Review: New-York Times, 19 September 1867, 5.

“Mme. RISTORI appeared at the Theatre Français last evening, for the first time since her return to this country, in Medea, the character in which she made her début in America. The gaiety and beauty of the auditorium reminded one of the theatre in that brilliant season of last year when the great tragedienne and Italian drama were the absorbing sensation of the day.  The flutterings of ribbons, laces, silks; the flashing of diamonds; the soft perfume, sparkling eyes, a happy crowd, bent upon the improvement of its mind, buried deep in the perusal of illusive librettos – light, brilliancy and enthusiasm! – these were there.  As of old, Mme. RISTORI was, last evening, the all-engrossing figure of the drama. Her exuberant figure and majestic poses stood grandly forth among the usual throng of small but perfect actors, who looked pleased and happy. It is unnecessary to detail the points of the performance. The representation was but a reflection of the first given by the company on their first appearance in this City. Mme. RISTORI’S entrance was the signal for an outbreak of enthusiasm that must have been as welcome as it was entirely friendly. Floral tokens accompanied her recalls after the first and second acts, and made them odorous and rosy. Altogether, Mme. RISTORI’S return brought the pleasant assurances of continued esteem on the part of the public; and certainly gives that public assurances of a renewal of those artistic entertainments which were the shining attractions of last season. The new curtain which Mr. GRAU promised ‘turned up missing,’ as the little boys say, and the old familiar green baize in its stead was a disappointment. This was the only drawback, but it must have been a drawback to that large portion of the audience who can be imagined as jealous of any subtraction from their understandable pleasures. We do but justice: the sky has not fallen: justice is pleasant to give.    Mr. ROBERT STOEPEL reappears once more at the leader’s desk, and conducts the orchestra at the French Theatre.  It is perhaps needless to tell anybody how good the music of the entre-actes at that house becomes through his influences.”

Review: New York Herald, 19 September 1867, 7.
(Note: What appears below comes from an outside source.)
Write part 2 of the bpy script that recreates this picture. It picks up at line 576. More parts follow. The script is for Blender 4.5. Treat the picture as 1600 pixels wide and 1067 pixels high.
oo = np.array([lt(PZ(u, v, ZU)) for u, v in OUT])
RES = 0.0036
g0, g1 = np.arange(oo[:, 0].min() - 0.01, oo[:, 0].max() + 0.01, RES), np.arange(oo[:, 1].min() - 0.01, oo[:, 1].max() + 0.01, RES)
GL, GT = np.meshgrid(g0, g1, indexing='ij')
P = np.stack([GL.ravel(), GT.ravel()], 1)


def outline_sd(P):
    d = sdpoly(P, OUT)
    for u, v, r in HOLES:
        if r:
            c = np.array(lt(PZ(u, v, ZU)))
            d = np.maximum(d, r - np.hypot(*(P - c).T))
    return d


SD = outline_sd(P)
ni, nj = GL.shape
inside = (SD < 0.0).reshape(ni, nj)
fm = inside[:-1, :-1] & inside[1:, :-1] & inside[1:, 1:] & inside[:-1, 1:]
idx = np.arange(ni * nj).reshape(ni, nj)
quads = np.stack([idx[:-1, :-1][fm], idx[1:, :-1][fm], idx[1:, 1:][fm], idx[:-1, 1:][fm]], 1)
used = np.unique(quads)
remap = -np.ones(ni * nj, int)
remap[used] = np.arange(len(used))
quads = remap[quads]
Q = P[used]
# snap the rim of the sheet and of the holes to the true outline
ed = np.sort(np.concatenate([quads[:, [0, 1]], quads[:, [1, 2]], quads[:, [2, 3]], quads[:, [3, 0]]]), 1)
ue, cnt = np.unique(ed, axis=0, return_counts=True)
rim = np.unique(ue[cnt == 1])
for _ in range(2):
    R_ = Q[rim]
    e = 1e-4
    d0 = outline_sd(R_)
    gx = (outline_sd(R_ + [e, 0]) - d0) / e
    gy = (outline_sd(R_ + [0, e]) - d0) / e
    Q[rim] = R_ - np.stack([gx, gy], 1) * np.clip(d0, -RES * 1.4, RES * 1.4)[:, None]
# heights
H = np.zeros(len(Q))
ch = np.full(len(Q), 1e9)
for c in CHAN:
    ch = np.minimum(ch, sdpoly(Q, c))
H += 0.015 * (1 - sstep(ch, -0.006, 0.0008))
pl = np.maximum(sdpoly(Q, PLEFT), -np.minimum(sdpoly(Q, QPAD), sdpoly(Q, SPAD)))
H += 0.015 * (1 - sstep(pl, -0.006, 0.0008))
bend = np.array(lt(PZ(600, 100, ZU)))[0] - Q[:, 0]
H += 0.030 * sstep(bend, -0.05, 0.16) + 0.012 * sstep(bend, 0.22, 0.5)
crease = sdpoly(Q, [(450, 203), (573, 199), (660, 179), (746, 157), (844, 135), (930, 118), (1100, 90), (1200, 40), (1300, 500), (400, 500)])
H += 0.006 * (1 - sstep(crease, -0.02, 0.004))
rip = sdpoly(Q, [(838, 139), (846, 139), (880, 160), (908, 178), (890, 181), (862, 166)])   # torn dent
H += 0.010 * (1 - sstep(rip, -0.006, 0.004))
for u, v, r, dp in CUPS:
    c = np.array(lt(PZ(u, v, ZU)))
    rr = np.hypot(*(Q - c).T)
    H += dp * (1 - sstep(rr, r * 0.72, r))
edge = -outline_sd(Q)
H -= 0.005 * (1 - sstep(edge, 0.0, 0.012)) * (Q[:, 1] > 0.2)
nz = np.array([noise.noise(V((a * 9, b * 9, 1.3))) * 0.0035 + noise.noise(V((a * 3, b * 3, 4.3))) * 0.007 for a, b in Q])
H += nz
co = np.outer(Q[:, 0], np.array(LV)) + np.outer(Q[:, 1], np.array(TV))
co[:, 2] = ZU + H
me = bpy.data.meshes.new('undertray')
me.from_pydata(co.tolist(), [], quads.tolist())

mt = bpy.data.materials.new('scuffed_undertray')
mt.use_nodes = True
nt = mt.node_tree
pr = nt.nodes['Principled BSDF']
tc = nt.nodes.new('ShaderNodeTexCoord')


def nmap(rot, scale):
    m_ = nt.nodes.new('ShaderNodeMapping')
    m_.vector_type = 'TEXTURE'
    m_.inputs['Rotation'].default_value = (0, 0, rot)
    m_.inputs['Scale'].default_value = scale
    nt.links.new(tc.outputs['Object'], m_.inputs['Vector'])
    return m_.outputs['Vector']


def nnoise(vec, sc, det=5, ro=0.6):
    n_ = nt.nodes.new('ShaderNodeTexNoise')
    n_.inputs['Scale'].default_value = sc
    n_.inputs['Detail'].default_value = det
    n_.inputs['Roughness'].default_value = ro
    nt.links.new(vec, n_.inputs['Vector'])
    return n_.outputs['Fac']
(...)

“The rejuvenated and redecorated Théâtre Français, on Fourteenth street, witnessed the reappearance of Madame Ristori on its stage last night. The audience was truly fashionable. Lorgnettes held by gloved and jeweled fingers, opera cloaks and elegant toilettes graced the boxes; and fair heads with their wealth of glistening tresses or preposterous chignons, bent in recognition of the Queen of Tragedy and her genius, when she appeared in the first act, leading her children by the hand from the mountains in search of her recreant husband. Ristori’s Medea has been too often described in the HERALD to need any lengthened comment here. The soft, musical, beautiful language of Italy is the most admirably suited of all tongues for the expression of human passion, and from the lips of the great tragedienne those words of fire which the maddened and deserted wife and mother might be exposed to utter, came with startling effect. It was a grand opera in recitative, and not a harsh, unmusical series of dialogue and monologue, as would be the case in any other language and with any other artist. . . .[detailed review of other performers continues] . . . The orchestra, under the direction of Robert Stoepel, performed selections from Beatrice, L’Africaine, Don Carlos, Romeo and Juliet and the Sicilian Vespers.  This department has been greatly improved since last season.  Then some of the best points of Ristori’s acting were marred by the wretched music between the acts, which was calculated to make everyone feel uncomfortable.  Now it is unexceptional.”